Pacific nations need major aid
APIA: Climate change will hit the South Pacific harder than anywhere else on Earth and the region’s tiny island nations need major international aid to deal with the challenge, the World Bank said yesterday.
A World Bank report, “Pacific Possible”, draws on research to back the long-held view of regional leaders that they are on the frontline of global warming.
“[It] could have more dire impacts on the Pacific islands than any other country in the world,” warned the report, released yesterday at the Pacific Islands Forum in Samoa.
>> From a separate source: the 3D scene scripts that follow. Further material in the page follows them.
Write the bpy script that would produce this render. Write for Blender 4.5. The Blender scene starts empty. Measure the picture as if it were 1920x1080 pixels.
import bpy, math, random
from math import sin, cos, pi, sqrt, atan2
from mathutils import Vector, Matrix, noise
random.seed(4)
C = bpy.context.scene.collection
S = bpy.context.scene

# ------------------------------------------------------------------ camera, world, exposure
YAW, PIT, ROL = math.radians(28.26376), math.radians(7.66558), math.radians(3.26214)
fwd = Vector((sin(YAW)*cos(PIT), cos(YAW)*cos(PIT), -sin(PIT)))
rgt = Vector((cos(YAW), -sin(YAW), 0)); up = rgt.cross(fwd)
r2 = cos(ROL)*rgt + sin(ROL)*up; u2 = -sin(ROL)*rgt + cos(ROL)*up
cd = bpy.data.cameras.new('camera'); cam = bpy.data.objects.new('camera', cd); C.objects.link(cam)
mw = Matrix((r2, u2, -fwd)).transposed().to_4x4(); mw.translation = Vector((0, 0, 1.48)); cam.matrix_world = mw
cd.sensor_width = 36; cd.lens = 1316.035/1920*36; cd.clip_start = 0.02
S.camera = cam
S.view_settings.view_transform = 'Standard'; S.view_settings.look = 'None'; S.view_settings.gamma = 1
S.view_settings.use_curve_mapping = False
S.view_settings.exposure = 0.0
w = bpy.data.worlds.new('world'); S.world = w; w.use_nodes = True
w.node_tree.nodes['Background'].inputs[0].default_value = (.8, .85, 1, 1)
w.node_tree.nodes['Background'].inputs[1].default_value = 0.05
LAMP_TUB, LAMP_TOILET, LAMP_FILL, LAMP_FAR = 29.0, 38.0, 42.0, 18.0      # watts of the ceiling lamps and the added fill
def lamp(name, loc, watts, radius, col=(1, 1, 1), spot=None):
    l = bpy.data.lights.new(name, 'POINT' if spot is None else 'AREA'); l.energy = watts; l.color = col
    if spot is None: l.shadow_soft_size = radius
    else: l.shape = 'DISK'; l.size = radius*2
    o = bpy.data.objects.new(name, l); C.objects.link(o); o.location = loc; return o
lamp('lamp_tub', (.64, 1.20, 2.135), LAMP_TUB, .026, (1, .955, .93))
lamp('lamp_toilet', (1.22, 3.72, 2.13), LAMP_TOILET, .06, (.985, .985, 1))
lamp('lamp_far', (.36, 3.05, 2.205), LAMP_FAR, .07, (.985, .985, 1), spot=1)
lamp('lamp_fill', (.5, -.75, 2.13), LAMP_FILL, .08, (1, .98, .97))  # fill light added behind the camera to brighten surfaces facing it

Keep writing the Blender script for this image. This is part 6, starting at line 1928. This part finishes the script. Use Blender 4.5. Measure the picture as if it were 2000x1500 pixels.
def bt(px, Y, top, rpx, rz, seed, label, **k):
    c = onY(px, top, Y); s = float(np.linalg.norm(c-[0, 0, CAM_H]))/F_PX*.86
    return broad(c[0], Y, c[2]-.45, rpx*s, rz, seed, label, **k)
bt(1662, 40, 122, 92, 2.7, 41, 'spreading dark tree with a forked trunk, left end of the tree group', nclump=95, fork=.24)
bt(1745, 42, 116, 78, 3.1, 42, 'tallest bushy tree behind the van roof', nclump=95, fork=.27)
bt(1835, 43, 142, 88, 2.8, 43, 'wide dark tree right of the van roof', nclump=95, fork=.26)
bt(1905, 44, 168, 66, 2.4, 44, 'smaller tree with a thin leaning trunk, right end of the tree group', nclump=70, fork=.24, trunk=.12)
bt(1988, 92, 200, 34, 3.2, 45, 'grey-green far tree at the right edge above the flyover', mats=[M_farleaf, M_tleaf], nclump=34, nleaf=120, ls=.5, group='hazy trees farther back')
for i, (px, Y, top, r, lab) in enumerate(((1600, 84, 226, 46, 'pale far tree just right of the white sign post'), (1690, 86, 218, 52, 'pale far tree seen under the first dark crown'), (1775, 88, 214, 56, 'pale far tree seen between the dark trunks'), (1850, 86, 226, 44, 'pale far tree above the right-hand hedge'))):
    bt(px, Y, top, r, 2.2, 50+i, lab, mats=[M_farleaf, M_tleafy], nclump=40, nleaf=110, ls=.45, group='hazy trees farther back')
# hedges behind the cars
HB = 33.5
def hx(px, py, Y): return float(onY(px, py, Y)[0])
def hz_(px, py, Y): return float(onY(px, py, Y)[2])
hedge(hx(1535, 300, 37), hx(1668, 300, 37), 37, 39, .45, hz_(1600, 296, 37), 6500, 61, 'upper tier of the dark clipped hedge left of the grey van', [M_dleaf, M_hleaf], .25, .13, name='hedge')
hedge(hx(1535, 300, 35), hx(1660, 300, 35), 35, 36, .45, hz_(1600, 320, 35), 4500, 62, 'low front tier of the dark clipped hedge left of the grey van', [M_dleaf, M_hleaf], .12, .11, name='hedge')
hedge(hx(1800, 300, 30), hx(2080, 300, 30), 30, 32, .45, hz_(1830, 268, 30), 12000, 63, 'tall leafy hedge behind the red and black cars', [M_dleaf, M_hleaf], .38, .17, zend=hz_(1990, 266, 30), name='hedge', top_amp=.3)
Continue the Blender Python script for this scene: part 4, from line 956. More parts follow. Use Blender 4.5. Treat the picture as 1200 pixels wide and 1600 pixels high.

The study said that even under a bestcase scenario, with oceans rising 40cm by 2100, island nations would face huge costs building seawalls to protect their coastlines.
The worst-case outcome — waters up 126cm by 2100 — would swamp large areas of habitable land in low-lying nations such as Nauru, Kiribati, the Marshall Islands and Tuvalu.
“There is little prospect the high costs of building sea walls could be financed by the countries themselves,” the report said.
“Accordingly, the international community will have to assess the trade-off between large initial expenditures on construction ... versus emergency relief and recovery programmes when disasters occur.”
It said climate change’s impact was already being seen through coastal erosion, saltwater contamination of farmland and drinking water, as well as unpredictable rainfall causing more droughts and floods.
The SouthPacific has always been lashed by cyclones but the report said the most destructive category 5 storms were set to become more frequent, straining the region’s already scarce economic resources.
It said Cyclone Pam, which hit Vanuatu in 2015, wiped out the equivalent of 64% of the country’s GDP.
The report said Kiribati and Tuvalu, which are both only a few metres above sea level, may need to consider wholesale migration and that Australia and New Zealand, the region’s richest and most developed nations, could help by giving islanders open access to their labour markets.